Gravitating toward people that are like you is a human predilection, Proctor continues. “In fact, that may be viewed as increasingly more important when forming partnerships in very senior roles,” he says. “The CEO-CFO relationship has to be very strong, and [a CEO] may not have as strong a level of trust and connection with someone who is not like himself.”

Not that Proctor is stamping his approval on that bias — far from it. “Some of the best leaders we’ve seen are those who have the courage to surround themselves with people who are less like them, because it gives the greatest opportunity for [gathering] input and sourcing the best solutions,” he says.

Proctor is convinced that client mandates for women to be included in candidate pools are about more than mere optics — that is, pursuing diversity because it “looks good.”

“I truly believe that at both the C-suite and board levels, there’s a belief that diversity of perspective and experience is beneficial,” he says. “They want to find something that’s going to augment and improve what they already have.”

But achieving that end can be challenging. Unfortunately, there aren’t enough women in senior, experienced roles to populate the candidate pools of all diversity-minded companies. So it’s not enough to decide at the CFO level to hire a woman. The relevant decisions must be made and opportunities offered earlier, at the developmental stage of potential finance leaders.

For one thing, companies need to provide more mentors who can share wisdom about things like where to invest time and ways to be motivated, according to Proctor.

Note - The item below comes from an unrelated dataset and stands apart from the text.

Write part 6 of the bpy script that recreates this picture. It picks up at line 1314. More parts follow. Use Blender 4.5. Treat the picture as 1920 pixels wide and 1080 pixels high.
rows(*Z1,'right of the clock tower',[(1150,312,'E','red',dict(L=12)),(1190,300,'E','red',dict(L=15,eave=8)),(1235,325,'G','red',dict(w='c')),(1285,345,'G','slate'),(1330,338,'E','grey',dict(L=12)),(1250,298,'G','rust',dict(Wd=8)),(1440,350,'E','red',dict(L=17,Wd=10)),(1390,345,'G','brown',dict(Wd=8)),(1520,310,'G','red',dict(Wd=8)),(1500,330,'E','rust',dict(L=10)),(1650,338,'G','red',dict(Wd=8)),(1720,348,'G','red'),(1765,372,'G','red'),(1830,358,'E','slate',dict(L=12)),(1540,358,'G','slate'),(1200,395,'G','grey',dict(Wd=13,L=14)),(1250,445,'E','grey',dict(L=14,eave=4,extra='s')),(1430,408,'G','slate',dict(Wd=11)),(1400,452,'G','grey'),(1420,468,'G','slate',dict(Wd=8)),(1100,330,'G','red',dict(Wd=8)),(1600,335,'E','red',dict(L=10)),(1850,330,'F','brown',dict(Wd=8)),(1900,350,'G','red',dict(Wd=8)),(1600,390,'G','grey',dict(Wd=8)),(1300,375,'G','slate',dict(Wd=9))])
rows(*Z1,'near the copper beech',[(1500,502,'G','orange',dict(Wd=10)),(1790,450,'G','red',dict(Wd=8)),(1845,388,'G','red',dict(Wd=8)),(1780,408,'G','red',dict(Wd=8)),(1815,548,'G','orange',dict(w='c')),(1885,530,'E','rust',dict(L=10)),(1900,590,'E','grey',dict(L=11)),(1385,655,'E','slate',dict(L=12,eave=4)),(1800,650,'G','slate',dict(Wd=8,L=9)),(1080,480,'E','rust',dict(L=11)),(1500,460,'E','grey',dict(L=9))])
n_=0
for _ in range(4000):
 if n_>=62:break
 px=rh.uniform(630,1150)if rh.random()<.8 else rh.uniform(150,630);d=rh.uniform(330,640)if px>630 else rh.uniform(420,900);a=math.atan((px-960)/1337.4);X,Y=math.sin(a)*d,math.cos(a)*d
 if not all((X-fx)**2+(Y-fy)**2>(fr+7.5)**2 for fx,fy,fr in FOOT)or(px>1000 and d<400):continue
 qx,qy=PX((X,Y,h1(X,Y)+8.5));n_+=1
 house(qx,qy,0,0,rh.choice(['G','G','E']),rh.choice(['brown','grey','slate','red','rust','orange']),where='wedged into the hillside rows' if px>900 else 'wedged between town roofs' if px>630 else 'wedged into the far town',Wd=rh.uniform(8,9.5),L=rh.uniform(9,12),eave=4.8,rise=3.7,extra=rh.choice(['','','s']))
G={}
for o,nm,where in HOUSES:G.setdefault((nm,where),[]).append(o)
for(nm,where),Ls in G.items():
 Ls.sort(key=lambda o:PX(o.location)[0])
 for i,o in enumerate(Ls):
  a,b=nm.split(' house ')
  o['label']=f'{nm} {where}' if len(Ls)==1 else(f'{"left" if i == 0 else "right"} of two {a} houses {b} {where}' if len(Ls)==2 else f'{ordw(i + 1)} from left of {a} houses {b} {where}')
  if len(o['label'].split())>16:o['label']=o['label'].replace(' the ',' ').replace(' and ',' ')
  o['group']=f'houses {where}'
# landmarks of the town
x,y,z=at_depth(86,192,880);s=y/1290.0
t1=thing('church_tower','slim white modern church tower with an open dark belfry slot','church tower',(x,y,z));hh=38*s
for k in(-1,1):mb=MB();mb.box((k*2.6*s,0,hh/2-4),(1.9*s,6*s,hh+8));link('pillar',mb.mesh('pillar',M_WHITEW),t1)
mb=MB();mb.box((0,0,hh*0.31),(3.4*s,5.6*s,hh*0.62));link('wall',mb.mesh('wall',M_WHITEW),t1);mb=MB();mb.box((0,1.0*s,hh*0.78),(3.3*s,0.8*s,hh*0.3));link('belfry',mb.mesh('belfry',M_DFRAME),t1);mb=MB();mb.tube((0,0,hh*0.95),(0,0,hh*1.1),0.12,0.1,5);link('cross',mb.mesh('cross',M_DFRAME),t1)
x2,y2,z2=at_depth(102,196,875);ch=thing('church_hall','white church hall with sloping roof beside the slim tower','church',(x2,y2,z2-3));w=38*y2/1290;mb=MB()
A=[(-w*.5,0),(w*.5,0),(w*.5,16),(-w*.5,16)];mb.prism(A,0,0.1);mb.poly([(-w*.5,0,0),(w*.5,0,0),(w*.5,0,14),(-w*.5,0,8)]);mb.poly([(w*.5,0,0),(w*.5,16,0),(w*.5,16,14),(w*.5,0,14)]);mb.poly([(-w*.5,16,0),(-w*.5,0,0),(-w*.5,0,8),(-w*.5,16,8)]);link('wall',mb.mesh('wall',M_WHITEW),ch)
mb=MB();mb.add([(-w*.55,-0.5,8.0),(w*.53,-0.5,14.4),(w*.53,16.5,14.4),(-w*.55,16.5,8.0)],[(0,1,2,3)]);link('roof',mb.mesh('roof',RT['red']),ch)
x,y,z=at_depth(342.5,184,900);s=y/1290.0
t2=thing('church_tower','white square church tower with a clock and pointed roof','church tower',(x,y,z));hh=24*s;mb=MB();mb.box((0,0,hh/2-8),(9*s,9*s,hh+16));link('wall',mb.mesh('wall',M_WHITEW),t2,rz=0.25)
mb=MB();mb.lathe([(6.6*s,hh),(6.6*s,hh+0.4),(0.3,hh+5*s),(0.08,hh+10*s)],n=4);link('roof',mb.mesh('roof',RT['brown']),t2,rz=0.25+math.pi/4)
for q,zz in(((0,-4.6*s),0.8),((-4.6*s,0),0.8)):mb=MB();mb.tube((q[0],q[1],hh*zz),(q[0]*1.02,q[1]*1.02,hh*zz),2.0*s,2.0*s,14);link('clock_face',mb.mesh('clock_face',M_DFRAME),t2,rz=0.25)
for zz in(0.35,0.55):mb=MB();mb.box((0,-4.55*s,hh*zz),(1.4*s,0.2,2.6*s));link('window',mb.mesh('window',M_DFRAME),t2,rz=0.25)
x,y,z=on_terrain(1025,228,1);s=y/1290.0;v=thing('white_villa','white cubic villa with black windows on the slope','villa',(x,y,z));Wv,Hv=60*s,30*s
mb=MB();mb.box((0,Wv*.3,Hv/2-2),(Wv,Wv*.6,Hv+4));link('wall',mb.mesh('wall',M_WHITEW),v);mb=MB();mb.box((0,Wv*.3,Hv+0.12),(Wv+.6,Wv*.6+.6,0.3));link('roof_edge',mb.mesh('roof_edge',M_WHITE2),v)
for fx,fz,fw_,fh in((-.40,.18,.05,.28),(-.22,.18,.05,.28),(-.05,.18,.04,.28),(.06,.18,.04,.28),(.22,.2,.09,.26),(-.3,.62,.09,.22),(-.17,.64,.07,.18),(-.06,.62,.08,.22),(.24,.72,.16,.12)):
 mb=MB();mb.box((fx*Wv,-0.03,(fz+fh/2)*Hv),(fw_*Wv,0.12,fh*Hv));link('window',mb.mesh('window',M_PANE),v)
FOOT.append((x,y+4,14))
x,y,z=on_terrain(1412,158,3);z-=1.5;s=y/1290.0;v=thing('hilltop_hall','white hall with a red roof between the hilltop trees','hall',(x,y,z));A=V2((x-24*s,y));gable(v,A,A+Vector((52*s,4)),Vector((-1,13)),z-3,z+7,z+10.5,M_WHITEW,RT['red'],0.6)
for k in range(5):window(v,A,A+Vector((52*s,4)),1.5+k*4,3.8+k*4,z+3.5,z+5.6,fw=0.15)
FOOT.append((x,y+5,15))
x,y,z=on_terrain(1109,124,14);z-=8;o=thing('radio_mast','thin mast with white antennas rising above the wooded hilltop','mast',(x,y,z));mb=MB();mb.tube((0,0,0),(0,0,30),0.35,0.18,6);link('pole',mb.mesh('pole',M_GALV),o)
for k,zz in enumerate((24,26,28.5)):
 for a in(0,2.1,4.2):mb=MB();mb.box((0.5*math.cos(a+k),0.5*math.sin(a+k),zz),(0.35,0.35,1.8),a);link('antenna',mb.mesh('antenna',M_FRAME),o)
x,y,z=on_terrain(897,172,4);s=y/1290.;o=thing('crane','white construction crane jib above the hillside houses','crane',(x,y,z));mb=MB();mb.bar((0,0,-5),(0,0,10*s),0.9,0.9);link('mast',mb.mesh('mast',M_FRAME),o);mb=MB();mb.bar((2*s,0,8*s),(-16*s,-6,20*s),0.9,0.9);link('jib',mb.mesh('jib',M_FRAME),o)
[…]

But as importantly, increasing the number of women at executive levels is a shared responsibility, he says. Of course, it requires companies to provide the necessary opportunities to women, although, as too many women have discovered, those may not be plentiful in some cases. But where such opportunities are available, it requires women to take advantage of them.

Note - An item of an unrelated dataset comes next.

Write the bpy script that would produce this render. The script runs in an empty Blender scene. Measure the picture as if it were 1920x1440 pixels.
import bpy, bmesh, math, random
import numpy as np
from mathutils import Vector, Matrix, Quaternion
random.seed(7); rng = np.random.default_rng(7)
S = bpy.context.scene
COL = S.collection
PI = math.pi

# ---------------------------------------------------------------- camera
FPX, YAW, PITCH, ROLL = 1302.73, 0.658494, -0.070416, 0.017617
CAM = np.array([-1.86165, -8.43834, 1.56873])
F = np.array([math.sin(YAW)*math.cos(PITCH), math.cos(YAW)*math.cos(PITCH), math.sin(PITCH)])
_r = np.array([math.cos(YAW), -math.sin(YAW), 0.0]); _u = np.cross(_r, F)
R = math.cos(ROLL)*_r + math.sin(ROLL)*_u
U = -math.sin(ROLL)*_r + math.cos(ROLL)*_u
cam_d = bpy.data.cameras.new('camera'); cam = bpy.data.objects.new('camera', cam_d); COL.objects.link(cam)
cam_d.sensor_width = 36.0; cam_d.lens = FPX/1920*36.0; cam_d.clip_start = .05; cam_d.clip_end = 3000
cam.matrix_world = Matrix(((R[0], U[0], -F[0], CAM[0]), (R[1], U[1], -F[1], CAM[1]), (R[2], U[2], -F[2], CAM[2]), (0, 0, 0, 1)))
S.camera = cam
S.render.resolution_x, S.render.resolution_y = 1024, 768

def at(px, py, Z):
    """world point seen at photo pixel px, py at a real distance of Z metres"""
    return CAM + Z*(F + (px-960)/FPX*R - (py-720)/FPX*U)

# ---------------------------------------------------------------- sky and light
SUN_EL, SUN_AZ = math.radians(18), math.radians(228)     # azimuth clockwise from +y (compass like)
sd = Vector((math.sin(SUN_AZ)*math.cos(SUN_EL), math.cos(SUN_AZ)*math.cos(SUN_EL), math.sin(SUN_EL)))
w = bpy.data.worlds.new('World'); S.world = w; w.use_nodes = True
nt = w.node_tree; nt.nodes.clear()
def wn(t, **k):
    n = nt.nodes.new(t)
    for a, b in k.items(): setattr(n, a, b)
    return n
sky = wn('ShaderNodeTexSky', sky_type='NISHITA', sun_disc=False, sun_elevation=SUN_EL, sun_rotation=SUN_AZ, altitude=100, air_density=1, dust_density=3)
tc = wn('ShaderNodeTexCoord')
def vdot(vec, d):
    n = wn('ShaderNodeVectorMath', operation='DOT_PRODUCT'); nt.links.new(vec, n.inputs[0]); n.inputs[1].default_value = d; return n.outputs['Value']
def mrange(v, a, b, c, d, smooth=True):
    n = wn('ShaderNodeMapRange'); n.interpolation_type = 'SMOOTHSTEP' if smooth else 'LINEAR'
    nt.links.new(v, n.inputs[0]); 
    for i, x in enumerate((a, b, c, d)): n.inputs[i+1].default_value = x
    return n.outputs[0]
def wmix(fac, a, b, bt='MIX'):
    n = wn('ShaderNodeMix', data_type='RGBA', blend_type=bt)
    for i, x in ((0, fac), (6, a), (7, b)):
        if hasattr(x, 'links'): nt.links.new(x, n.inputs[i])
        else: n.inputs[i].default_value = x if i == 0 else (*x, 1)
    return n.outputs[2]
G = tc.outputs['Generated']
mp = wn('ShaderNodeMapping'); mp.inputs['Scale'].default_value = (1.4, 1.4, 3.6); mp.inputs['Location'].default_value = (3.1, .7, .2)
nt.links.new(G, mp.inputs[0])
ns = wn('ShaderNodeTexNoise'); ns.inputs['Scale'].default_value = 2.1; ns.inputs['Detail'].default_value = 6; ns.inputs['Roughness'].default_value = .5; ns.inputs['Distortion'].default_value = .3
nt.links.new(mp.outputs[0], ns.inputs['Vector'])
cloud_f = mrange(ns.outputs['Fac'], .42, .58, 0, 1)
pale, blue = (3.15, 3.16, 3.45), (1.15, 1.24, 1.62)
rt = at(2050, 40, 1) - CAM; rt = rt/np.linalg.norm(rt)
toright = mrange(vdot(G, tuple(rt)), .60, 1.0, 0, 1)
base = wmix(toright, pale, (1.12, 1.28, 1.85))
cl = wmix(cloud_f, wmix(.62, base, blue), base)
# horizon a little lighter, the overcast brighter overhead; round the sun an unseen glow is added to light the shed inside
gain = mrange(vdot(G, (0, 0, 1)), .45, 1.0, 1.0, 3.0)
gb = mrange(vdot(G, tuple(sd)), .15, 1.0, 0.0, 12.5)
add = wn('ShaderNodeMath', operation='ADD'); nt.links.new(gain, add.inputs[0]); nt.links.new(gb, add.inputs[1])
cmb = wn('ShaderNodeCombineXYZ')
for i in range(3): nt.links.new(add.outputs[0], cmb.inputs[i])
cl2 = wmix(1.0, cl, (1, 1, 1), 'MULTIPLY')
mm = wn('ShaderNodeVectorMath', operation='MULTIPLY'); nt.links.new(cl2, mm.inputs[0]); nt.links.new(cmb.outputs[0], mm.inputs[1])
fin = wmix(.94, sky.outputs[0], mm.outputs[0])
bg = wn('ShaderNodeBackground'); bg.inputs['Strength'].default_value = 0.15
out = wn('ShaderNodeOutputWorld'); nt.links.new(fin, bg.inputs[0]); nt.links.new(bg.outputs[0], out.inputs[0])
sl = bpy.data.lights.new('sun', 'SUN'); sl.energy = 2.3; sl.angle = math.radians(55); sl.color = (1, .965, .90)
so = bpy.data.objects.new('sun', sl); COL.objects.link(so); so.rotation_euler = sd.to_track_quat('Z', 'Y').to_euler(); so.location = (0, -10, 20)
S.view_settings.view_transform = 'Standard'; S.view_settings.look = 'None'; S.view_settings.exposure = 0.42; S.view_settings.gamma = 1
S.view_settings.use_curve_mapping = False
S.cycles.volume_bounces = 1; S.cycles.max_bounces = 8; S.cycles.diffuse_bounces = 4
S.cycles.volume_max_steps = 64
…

When people are in their early to mid-30s and being identified as potential future leaders, going abroad or taking on new roles may require them to spend some personal capital, notes Proctor.

“But there may be a view that a woman isn’t necessarily as willing to take those risks,” he says. “Women need to raise their hand for an opportunity or accept one when it’s presented, if that’s the path they have to take in order to gain a promotion — right or wrong. I’m not saying it’s right. There are certainly opportunities for companies to improve how they think about development and the flexibility around that, so they can increase their [internal] candidate pools.”

For those with leadership potential who prioritize family and stability over always making the best career move, the path to the C-suite may be inherently more difficult in finance than in other functions, like IT and human resources.

In those areas, “people can often stay in one location and go up the line without moving into the business, or going abroad, or doing a variety of other things that could help them get selected as a CXO,” Proctor says.